Me detengo en particular en un ejemplo de asimetría espacial que expresa violencia, aunque de tan normalizada a muchos no asombra y menos indigna: las dependencias del personal de servicio. Las grandes mansiones tienen separadas las áreas de la familia de las de la servidumbre, pero en casas de clase media donde hay una sola persona —en general mujer— que hace las tareas de servicio, ¿habéis notado las dimensiones de su habitación? Apenas cabe una cama o un sillón que se convierte a la noche en cama y ocupa todo el espacio, y un mini mueble para su uniforme y su muda de domingo —si es que sale los domingos—. La habitación, mucho más pequeña que la cocina, se ubica junto o al final de la misma y, si tiene una ventana —pequeña—, da al lavadero.
El mismo arquitecto que diseñó el comedor para muchos invitados, el living vidriado y las habitaciones luminosas y con buenas vistas, diseñó ese recinto minúsculo para la persona que mantendrá la casa limpia, cocinará, planchará… Se diseña no solo el metraje sino el lugar y la orientación de las aberturas: la puerta a la cocina, la ventana al lavadero. El espacio «ubica» a la persona, le recuerda qué lugar ocupa y cuál es su función. Además, si la persona no tiene formación y comunidad que le ayude a pensar y a distanciarse críticamente del rol, el espacio puede llegar a identificarla. Análogamente a quien vive entre la basura y acaba sintiéndose tal, esta persona que trabaja —ojalá que en regla y bien pagada— no se percibe señora sino «sirvienta».
Nunca presencié directamente, pero tengo buenas referencias por relatos y por documentales de la arquitectura —si puede llamarse así— también disímil de las estancias o haciendas y los galpones de la peonada (supongo que es igual en todos los continentes; mi conocimiento se refiere a Latinoamérica, desde México a Argentina, pasando por el enorme Brasil).

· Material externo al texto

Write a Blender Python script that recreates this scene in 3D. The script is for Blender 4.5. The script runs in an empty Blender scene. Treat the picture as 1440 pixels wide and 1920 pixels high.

Los cascos de estancia sólidos, amplios, con los mejores materiales disponibles en cada época y renovados con los cambios culturales, contrastan hasta lo inexcusable con «las habitaciones» de los trabajadores rurales. Filmaciones documentales que han podido tomarse muestran enormes galpones sin muebles ni separaciones, con hamacas, literas o directamente jergones en el piso donde duermen los numerosos peones, sin intimidad, sanos y enfermos, adolescentes y adultos (niños también). Obviamente, sin luz eléctrica. Estos espacios suelen ser de terrón y paja o de madera y chapas, materiales fáciles de ser destruidos por un incendio o inundados por las lluvias.
Me diréis que siempre ha sido así: lo vemos en la arquitectura —que nunca es inocente— medieval, con sus castillos en lo alto fortificados y las elevadas torres de los templos que contrastan con los pueblos construidos a su alrededor. En ambos casos se buscaban justificaciones: la defensa, en el caso de los castillos; la gloria de Dios, en el caso de los templos. Después, los enormes palacios con decenas o cientos de habitaciones para competir entre reinos y cortes, para invitar a huéspedes a fastuosas fiestas.
No niego la belleza y el valor arquitectónico de tantos museos, iglesias y palacios que visitamos admirados como turistas. Aprendemos estilos, gustamos el arte, nos maravillamos ante la creatividad y el dominio de las leyes físicas. Goza la mirada ante su belleza, pero como cristianos no deja de interpelarnos —claro que, hoy, las catedrales más visitadas son los centros comerciales, todos semejantes, todos con el mismo perfume y música, todos «moles» sin arte auténtico—.
Este artículo ha pretendido ilustrar con ejemplos concretos la violencia asimilada como normal, aquella que va más allá de bombas y crímenes, más fáciles de repudiar. Es la violencia de las diferencias que establecemos unos con otros, esa que tanto le preocupaba a Chalo. A su memoria dedico este artículo y le pido: «ayúdanos a ser lúcidos y valientes: lúcidos para ver, valientes para no callar».